Fotografias de infância que já não voltam

No colégio onde andei todos os anos recebíamos (ou comprávamos) um anuário onde constavam todas as fotografias de turma, nome, nome dos pais, morada e número de telefone de cada aluno, bem como fotografia e nome de todas as professoras.

Nas escolas públicas também há muito que se tira uma fotografia de turma para ficar para a prosperidade e mais recentemente cada aluno pode também tirar várias fotografias com diferentes cenários e finalidades.

Desde sempre os pais escolhem se aceitam que o seu filho seja fotografado. Inicialmente a escolha prendia-se principalmente com a disponibilidade financeira para comprar a fotografia. Mais recentemente passou a tratar-se também de uma questão de privacidade.

Para além destas fotografias anuais as escolas começaram a tirar fotografias a algumas atividades desenvolvidas ao longo do ano ou a ambientes escolares, que divulgam na sua página de internet. Esta exposição não consentida dos alunos tem suscitado muita polémica. Começaram então a circular nas escolas, no início de cada ano, folhas em que os pais dão ou não consentimento que o seu filho seja fotografado para divulgação interna ou externa e estão também em vigor uma série de diretrizes que as escolas deverão cumprir rigorosamente contra pena de pagarem uma multa pesadíssima.

Até aqui tudo bem.

Acontece que este ano algumas escolas, imagino que as mais prudentes ou receosas, com base no novo Regulamento Europeu para Proteção de Dados (que deverá entrar em vigor em Maio do próximo ano), decidiram que o fotógrafo que se desloca à escola não poderá tirar fotografias de grupo. Ora se os alunos só são fotografados mediante a autorização dos pais, como é possível impedir que todas as outras crianças que os pais autorizam serem fotografadas não possam ter uma memorável fotografia de turma?

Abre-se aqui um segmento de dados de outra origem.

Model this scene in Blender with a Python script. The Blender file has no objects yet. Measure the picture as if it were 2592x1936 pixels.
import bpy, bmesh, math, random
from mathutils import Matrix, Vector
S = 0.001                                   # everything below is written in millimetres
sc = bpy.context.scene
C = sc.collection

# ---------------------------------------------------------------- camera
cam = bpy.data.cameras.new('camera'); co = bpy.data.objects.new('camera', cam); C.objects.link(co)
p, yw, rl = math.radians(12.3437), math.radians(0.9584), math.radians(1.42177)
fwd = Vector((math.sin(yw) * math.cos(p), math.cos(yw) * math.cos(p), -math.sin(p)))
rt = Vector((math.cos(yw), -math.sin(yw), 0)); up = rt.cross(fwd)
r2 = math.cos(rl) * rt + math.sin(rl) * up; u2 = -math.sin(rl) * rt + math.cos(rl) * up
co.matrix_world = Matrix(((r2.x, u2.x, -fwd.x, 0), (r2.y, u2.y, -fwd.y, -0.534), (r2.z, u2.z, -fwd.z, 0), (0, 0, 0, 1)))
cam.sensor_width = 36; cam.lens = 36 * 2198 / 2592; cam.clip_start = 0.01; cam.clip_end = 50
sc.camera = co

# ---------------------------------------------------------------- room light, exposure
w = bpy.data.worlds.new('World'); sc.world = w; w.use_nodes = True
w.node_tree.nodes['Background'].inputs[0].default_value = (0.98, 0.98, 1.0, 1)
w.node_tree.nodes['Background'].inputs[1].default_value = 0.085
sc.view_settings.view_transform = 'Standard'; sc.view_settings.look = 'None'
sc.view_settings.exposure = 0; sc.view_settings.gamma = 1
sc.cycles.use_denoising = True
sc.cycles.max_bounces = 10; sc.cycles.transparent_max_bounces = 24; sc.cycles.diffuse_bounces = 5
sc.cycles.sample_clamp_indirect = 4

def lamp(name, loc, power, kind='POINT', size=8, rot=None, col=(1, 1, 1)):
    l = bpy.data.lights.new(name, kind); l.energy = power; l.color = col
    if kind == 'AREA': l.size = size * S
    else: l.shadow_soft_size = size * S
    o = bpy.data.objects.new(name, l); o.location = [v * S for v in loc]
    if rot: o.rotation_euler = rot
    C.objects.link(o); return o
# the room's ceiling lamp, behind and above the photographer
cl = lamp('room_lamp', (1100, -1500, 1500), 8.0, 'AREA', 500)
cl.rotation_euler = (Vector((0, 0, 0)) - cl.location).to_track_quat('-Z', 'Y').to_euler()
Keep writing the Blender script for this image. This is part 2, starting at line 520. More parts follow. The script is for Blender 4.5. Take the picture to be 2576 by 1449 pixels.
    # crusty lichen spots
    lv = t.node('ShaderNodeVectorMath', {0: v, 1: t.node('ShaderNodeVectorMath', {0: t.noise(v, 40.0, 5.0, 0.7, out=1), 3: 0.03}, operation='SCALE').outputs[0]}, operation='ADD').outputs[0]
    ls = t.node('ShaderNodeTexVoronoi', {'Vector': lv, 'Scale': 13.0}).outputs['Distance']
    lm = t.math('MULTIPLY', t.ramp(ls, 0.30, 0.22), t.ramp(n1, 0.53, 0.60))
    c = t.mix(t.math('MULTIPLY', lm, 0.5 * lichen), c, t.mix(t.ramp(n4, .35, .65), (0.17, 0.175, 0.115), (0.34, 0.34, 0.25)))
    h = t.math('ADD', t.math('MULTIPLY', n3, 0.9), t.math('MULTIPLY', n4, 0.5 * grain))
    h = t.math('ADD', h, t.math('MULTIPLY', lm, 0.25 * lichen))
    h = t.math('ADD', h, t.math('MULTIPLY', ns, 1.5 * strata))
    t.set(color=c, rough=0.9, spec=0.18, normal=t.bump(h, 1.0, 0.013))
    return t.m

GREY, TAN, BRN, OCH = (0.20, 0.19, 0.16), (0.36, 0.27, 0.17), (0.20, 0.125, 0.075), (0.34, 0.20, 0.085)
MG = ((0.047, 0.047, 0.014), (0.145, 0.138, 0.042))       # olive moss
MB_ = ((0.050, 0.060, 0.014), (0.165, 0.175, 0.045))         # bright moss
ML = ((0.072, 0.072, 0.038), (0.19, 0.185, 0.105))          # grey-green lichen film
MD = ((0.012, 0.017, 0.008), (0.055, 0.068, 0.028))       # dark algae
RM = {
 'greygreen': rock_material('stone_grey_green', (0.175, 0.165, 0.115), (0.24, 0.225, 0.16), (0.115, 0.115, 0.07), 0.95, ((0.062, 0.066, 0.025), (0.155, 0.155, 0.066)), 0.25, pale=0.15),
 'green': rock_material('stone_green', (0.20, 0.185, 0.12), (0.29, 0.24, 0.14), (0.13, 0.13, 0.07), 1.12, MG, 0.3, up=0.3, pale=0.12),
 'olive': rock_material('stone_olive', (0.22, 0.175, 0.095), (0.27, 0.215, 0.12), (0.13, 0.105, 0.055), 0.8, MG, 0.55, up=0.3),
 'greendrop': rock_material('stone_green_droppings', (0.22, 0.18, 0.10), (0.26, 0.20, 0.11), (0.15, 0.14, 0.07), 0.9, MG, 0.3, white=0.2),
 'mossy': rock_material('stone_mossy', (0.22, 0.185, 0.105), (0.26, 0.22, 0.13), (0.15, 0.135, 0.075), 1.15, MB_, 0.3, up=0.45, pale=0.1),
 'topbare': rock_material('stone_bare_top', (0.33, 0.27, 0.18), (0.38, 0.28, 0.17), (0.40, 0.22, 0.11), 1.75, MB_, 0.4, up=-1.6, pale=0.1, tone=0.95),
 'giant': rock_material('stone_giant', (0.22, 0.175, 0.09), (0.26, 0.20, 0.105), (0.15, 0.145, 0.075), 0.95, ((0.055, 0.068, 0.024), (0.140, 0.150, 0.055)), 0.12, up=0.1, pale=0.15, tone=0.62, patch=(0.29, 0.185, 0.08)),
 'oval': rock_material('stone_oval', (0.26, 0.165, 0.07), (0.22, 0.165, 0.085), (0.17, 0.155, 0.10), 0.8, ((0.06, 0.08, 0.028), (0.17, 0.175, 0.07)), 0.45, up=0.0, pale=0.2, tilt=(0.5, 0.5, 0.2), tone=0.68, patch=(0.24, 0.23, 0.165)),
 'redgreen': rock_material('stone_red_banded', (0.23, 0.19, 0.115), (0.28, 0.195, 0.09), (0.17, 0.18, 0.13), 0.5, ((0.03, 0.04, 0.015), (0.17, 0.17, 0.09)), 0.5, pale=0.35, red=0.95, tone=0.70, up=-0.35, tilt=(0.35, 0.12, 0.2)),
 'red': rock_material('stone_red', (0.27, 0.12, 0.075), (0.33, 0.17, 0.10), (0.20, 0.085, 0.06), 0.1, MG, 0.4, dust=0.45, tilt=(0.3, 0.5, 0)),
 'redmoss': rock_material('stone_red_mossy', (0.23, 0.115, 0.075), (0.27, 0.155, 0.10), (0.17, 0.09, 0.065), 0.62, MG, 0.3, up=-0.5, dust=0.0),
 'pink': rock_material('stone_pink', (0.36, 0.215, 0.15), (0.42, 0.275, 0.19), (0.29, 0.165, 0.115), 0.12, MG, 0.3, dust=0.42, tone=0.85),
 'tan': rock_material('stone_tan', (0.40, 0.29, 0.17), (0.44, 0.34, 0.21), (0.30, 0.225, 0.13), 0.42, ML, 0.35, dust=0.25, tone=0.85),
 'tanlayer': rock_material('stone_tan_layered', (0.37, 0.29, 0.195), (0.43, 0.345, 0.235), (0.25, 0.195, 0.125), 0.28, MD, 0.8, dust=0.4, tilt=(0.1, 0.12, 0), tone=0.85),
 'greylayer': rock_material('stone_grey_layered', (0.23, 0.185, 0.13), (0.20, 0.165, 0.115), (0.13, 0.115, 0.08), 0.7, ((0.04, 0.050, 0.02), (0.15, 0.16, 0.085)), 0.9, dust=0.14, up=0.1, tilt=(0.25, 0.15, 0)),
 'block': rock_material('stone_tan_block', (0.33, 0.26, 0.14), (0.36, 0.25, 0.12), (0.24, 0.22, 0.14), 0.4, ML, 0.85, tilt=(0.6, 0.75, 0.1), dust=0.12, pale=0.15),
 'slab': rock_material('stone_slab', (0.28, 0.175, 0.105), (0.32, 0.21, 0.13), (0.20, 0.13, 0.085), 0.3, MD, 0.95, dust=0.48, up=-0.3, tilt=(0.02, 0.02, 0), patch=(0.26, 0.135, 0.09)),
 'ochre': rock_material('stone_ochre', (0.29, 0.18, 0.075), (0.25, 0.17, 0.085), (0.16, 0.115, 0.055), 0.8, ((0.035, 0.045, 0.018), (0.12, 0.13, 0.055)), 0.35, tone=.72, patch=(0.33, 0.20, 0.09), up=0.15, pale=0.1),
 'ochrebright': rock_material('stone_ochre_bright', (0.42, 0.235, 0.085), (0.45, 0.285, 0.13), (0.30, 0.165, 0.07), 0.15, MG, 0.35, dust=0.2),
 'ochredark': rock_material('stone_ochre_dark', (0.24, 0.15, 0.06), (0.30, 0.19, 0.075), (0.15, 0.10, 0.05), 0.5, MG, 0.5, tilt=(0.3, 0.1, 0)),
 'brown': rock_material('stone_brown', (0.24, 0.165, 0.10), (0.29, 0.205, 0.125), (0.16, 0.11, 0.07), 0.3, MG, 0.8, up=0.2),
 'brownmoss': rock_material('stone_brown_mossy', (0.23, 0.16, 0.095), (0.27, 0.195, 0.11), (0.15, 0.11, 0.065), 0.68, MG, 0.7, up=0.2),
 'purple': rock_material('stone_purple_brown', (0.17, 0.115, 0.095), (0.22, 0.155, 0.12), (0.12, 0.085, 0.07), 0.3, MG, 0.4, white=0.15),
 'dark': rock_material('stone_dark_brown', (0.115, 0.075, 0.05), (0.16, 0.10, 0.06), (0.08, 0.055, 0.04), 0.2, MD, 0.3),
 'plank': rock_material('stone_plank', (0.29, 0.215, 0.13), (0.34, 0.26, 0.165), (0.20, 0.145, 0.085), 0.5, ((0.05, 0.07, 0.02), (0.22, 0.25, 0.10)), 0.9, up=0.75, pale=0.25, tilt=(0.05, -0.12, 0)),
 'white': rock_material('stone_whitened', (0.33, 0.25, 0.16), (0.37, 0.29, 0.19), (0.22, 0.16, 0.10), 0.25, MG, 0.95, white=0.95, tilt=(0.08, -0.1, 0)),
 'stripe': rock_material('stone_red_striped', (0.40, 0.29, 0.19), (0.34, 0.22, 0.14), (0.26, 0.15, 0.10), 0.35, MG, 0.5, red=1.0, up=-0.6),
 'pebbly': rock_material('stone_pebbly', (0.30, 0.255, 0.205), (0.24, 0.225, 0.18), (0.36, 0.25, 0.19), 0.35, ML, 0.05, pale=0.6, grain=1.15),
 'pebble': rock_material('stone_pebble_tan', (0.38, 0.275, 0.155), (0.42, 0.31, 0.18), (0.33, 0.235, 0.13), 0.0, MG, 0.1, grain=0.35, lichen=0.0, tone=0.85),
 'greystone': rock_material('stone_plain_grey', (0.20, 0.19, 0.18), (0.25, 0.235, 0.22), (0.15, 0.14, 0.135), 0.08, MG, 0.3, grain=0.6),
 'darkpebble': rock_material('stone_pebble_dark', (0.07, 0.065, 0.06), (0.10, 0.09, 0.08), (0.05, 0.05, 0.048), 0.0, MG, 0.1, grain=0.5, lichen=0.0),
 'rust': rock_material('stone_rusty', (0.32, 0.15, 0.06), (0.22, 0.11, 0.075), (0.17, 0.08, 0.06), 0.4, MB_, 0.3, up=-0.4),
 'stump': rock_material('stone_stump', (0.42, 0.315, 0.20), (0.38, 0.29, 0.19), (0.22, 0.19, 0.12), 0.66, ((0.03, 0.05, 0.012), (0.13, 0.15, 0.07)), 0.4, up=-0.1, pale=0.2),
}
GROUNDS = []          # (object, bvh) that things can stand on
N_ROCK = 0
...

Entendo a preocupação e o cuidado de alguns pais, embora não seja dos que sentem o perigo a cada esquina. Parecem-me exageradas estas medidas que começam a ter influência em coisas simples e básicas da nossa infância. Sem as fotografias de turma que foram tiradas ao longo dos anos como poderia eu recordar com tanta clareza todos os meninos com quem brinquei ou a educadora e professoras? Não é já demasiado elaborado imaginar que essas fotografias pedidas e entregues aos pais poderão ir parar a mãos mal-intencionadas? Será que desconfiam do fotógrafo? E se há já pais que não autorizam a presença dos seus filhos nessas fotografias por que razão os outros não as podem ter?? Não estaremos nós a caminhar para um mundo pouco saudável de paranoia?

Mas não são só as fotografias. São as grades até ao céu que protegem as escolas, a distância que se instala entre pais e professores, as regras restritíssimas que se aplicam em algumas situações banais, ver os meninos a brincar do outro lado das grades como se estivessem numa prisão. Entendo que todo o cuidado seja pouco e para a proteção dos nossos filhos, tudo. Mas não deixa de me fazer confusão este estranho mundo em que vivemos, sempre no medo e nas conjeturas elaboradíssimas.

Que saudades do anuário do colégio, em que tudo era harmonioso e não havia medo de ninguém. Vou guardá-los bem. Embora ainda os façam, daqui a uns anos serão uma relíquia, de um tempo de confiança que já não volta.